____ DATASET EXTRACT
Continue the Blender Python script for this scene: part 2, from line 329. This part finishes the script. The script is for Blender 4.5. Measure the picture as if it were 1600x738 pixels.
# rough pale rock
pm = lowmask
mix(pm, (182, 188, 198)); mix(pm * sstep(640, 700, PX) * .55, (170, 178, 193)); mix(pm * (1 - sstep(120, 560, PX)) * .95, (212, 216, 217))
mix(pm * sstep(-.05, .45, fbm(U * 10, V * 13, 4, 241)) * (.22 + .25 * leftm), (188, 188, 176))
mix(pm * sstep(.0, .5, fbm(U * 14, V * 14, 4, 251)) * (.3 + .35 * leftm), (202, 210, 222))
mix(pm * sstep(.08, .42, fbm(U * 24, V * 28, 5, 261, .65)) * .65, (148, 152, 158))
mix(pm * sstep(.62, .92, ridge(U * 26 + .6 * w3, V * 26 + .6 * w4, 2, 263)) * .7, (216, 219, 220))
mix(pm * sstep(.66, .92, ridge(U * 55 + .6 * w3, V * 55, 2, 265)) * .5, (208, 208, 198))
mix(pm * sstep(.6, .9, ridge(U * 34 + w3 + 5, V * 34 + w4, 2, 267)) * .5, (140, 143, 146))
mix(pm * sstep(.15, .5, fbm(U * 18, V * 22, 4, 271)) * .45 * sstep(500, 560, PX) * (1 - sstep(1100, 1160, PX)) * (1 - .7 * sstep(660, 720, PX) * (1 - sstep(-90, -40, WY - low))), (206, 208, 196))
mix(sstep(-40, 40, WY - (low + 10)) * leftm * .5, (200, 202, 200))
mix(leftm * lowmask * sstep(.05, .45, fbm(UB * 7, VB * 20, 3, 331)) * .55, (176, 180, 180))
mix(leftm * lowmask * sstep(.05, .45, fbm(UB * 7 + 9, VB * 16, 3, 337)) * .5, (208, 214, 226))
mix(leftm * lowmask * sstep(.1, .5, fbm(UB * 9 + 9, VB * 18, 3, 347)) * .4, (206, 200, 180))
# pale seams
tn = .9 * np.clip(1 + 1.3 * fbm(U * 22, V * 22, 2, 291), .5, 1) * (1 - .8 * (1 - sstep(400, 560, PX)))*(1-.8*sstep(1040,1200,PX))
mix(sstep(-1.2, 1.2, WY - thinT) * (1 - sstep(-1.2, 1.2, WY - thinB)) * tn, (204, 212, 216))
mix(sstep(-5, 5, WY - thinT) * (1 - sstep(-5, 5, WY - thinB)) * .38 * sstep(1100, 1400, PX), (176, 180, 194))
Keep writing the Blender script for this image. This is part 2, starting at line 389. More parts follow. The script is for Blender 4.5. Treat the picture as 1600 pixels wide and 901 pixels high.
________
## WHAT IS ASKED
Repeat the data above, word for word.

## SOLUTION TO THE PROBLEM
Continue the Blender Python script for this scene: part 2, from line 329. This part finishes the script. The script is for Blender 4.5. Measure the picture as if it were 1600x738 pixels.
# rough pale rock
pm = lowmask
mix(pm, (182, 188, 198)); mix(pm * sstep(640, 700, PX) * .55, (170, 178, 193)); mix(pm * (1 - sstep(120, 560, PX)) * .95, (212, 216, 217))
mix(pm * sstep(-.05, .45, fbm(U * 10, V * 13, 4, 241)) * (.22 + .25 * leftm), (188, 188, 176))
mix(pm * sstep(.0, .5, fbm(U * 14, V * 14, 4, 251)) * (.3 + .35 * leftm), (202, 210, 222))
mix(pm * sstep(.08, .42, fbm(U * 24, V * 28, 5, 261, .65)) * .65, (148, 152, 158))
mix(pm * sstep(.62, .92, ridge(U * 26 + .6 * w3, V * 26 + .6 * w4, 2, 263)) * .7, (216, 219, 220))
mix(pm * sstep(.66, .92, ridge(U * 55 + .6 * w3, V * 55, 2, 265)) * .5, (208, 208, 198))
mix(pm * sstep(.6, .9, ridge(U * 34 + w3 + 5, V * 34 + w4, 2, 267)) * .5, (140, 143, 146))
mix(pm * sstep(.15, .5, fbm(U * 18, V * 22, 4, 271)) * .45 * sstep(500, 560, PX) * (1 - sstep(1100, 1160, PX)) * (1 - .7 * sstep(660, 720, PX) * (1 - sstep(-90, -40, WY - low))), (206, 208, 196))
mix(sstep(-40, 40, WY - (low + 10)) * leftm * .5, (200, 202, 200))
mix(leftm * lowmask * sstep(.05, .45, fbm(UB * 7, VB * 20, 3, 331)) * .55, (176, 180, 180))
mix(leftm * lowmask * sstep(.05, .45, fbm(UB * 7 + 9, VB * 16, 3, 337)) * .5, (208, 214, 226))
mix(leftm * lowmask * sstep(.1, .5, fbm(UB * 9 + 9, VB * 18, 3, 347)) * .4, (206, 200, 180))
# pale seams
tn = .9 * np.clip(1 + 1.3 * fbm(U * 22, V * 22, 2, 291), .5, 1) * (1 - .8 * (1 - sstep(400, 560, PX)))*(1-.8*sstep(1040,1200,PX))
mix(sstep(-1.2, 1.2, WY - thinT) * (1 - sstep(-1.2, 1.2, WY - thinB)) * tn, (204, 212, 216))
mix(sstep(-5, 5, WY - thinT) * (1 - sstep(-5, 5, WY - thinB)) * .38 * sstep(1100, 1400, PX), (176, 180, 194))
Keep writing the Blender script for this image. This is part 2, starting at line 389. More parts follow. The script is for Blender 4.5. Treat the picture as 1600 pixels wide and 901 pixels high.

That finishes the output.